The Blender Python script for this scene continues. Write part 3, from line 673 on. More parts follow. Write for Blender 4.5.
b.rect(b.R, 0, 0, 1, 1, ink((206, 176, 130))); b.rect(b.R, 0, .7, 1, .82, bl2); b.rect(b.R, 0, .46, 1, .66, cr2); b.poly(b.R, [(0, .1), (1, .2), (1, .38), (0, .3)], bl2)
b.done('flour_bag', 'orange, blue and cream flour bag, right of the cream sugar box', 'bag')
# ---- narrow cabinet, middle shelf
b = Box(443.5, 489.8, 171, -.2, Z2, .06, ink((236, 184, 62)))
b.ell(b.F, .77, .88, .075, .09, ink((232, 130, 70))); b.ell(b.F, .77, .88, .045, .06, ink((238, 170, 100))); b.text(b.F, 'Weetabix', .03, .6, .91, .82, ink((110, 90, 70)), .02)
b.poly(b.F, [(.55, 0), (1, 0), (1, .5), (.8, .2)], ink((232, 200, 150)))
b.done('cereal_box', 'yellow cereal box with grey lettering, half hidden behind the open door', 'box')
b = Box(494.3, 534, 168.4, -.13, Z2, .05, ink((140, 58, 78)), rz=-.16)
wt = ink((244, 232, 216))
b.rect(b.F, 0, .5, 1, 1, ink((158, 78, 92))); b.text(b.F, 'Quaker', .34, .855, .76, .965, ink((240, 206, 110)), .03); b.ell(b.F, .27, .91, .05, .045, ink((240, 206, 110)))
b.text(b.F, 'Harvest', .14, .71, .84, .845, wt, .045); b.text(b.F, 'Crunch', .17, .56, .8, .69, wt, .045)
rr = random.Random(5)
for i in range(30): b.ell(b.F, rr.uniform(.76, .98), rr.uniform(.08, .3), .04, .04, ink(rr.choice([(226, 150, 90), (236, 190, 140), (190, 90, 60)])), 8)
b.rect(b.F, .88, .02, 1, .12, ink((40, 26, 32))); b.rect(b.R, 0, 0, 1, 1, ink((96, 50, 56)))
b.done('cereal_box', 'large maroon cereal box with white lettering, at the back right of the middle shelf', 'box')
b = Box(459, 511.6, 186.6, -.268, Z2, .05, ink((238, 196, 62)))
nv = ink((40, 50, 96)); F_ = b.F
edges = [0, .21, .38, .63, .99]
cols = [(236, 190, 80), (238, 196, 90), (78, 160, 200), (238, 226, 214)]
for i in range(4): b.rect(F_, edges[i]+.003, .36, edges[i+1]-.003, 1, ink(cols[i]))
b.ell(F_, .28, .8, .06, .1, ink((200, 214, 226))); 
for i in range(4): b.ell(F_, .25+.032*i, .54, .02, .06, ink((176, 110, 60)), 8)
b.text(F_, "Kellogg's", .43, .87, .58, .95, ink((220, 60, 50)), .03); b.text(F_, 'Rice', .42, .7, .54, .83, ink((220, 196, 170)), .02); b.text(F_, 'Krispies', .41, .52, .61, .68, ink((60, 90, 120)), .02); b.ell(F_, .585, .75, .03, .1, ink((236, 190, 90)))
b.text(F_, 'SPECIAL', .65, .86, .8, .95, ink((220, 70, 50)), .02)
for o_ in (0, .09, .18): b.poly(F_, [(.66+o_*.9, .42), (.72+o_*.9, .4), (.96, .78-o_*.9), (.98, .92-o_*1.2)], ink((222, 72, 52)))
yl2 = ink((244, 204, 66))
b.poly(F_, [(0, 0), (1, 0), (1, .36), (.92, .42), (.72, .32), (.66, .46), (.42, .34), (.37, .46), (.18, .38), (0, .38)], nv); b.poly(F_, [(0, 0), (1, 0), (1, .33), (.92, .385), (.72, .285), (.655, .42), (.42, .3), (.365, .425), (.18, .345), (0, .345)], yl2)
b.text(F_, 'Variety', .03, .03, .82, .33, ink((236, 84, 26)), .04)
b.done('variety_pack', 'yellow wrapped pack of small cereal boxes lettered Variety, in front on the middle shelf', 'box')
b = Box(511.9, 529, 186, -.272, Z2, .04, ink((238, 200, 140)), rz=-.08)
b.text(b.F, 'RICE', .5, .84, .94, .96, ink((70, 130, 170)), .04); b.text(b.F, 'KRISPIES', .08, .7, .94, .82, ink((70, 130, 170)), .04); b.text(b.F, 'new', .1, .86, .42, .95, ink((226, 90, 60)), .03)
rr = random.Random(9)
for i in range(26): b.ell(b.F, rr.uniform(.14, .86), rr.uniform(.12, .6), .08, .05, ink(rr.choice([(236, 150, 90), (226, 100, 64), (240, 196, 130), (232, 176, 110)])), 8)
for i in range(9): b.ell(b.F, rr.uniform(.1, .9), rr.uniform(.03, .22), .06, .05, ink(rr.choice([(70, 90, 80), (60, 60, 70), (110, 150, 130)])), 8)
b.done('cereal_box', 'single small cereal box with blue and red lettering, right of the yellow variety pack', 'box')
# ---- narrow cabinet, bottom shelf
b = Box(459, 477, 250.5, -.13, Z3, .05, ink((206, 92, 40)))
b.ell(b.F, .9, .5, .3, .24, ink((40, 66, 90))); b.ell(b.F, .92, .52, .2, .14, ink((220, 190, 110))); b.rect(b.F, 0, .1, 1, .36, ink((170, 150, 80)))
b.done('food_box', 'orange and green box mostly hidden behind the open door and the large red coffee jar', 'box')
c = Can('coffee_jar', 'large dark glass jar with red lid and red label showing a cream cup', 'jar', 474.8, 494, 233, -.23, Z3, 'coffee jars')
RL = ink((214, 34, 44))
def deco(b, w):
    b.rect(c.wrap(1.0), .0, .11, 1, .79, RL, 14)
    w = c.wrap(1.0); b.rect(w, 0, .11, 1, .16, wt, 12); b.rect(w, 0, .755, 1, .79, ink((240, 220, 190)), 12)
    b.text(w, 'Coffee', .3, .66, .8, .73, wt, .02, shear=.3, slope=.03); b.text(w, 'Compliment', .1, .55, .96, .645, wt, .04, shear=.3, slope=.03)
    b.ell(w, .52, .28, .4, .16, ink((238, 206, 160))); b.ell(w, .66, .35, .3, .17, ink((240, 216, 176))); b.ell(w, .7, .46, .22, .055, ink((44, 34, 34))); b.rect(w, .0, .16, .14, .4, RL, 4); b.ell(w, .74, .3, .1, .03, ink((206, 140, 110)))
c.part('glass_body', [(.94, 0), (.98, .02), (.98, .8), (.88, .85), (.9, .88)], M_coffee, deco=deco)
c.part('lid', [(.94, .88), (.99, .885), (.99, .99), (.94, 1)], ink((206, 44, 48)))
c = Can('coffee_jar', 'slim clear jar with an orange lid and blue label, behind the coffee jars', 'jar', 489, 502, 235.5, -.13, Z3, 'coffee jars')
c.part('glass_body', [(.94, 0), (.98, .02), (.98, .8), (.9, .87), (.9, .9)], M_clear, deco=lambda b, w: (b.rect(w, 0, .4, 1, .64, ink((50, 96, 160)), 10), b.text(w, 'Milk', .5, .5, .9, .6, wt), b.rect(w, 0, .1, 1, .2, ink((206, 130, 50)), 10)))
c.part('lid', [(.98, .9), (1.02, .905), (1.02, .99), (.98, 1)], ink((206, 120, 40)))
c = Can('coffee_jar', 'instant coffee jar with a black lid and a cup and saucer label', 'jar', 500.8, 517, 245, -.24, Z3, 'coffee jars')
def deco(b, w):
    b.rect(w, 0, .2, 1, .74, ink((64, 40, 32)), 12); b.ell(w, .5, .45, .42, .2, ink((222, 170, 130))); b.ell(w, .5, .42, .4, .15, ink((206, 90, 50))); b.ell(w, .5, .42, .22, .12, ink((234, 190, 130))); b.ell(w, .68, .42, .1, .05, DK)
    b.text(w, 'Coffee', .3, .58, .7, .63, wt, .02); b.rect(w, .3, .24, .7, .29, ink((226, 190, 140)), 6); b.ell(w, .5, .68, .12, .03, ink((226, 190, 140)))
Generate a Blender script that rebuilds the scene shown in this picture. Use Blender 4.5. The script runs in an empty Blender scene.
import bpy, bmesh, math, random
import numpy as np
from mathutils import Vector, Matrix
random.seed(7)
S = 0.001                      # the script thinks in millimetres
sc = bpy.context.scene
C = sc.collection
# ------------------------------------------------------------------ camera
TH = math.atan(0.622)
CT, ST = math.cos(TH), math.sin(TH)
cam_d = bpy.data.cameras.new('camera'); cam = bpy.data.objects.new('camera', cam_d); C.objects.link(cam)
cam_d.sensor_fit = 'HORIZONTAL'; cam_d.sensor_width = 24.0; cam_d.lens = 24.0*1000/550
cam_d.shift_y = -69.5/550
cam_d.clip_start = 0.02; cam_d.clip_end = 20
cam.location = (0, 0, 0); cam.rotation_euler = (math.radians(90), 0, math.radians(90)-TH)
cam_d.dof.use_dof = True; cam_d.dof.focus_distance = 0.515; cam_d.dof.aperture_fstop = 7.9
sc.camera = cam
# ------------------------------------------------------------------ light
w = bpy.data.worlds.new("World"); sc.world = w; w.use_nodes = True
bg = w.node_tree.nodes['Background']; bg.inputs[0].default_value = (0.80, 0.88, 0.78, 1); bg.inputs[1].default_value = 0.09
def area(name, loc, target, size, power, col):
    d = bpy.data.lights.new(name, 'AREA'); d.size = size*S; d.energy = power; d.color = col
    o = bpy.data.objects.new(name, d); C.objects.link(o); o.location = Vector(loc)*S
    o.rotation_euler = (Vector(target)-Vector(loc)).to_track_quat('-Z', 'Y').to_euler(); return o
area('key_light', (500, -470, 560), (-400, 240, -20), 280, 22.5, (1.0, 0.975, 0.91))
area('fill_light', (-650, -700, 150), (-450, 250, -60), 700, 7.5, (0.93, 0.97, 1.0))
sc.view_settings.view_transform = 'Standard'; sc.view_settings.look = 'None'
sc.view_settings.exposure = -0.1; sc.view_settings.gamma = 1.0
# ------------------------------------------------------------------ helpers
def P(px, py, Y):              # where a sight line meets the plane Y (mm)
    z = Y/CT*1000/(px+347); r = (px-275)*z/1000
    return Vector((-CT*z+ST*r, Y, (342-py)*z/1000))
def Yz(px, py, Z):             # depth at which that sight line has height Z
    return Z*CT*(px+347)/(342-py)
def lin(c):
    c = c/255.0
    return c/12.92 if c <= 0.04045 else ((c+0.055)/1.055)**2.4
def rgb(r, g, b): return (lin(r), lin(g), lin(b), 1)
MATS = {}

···

Stated goal: Using the listing above, say how many of its lines contain the string "that", giving nothing but the figure.

Written reply: 2